Why cp Copies a 100GB File Instantly: Sparse Files & Inode Indexing Explained

Why cp Appears So Fast

A colleague used cp to copy a 100 GB file and was surprised that the operation finished in under a second. ls -lh showed the file as 100 GB, but du -sh reported only 2 MB of actual disk usage.

sh-4.4# time cp ./test.txt ./test.txt.cp
real 0m0.107s
user 0m0.008s
sys 0m0.085s

A typical SATA hard drive writes at about 150 MB/s, so copying 100 GB should take around 11 minutes. The discrepancy led to deeper analysis.

Analyzing the File with stat

File: ./test.txt
Size: 107374182400   Blocks: 4096   IO Block: 4096 regular file
Device: 78h/120d   Inode: 3148347   Links: 1
Access: (0644/-rw-r--r--)  Uid: (0/ root)   Gid: (0/ root)
Access: 2021-03-13 12:22:00.888871000 +0000
Modify: 2021-03-13 12:22:46.562243000 +0000
Change: 2021-03-13 12:22:46.562243000 +0000
Birth: -

The Size field (107374182400 bytes) reflects the logical file size, while the Blocks field (4096 × 512 B = 2 MB) shows the actual physical space allocated.

Key Points

Size is the logical size most users see.

Blocks represent the real disk space occupied.

File System Analogy

Think of a file system as a luggage storage service: you register a name (file name), receive a tag (metadata/index), and the storage room (disk) holds the physical items. The tag lets staff locate the luggage, just as an inode maps a file name to its data blocks.

Space Management in a File System

Storing data as a single contiguous chunk wastes space when files are sparse. Instead, the disk is divided into fixed‑size blocks (commonly 4 KB). A file’s inode contains pointers to the blocks that actually hold data.

Inode Structure and Multi‑Level Indexing

An inode typically holds 15 pointers:

First 12 pointers: direct indexes – each points directly to a data block (up to 48 KB).

13th pointer: single indirect – points to a block that contains further block numbers (adds up to 4 MB).

14th pointer: double indirect – adds another level, reaching about 4 GB.

15th pointer: triple indirect – adds a third level, reaching roughly 4 TB.

Thus a file system like ext2 can address up to ~4 TB using this hierarchy.

Why Sparse Files Copy Quickly

A sparse file has a large logical size but only a few blocks actually allocated. When cp copies such a file, it only reads and writes the allocated blocks, so the operation finishes rapidly despite the huge reported size.
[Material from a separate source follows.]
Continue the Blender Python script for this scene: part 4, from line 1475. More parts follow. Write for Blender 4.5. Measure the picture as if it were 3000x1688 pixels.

In the example, the file’s logical size is 1 TB + 4 KB, but only two 4 KB blocks contain data, so the physical usage is merely 8 KB.

Conclusion

The speed of cp on seemingly huge files is explained by the distinction between logical size and physical block allocation, the inode’s role in mapping data, and the use of sparse files that allocate space only where data exists.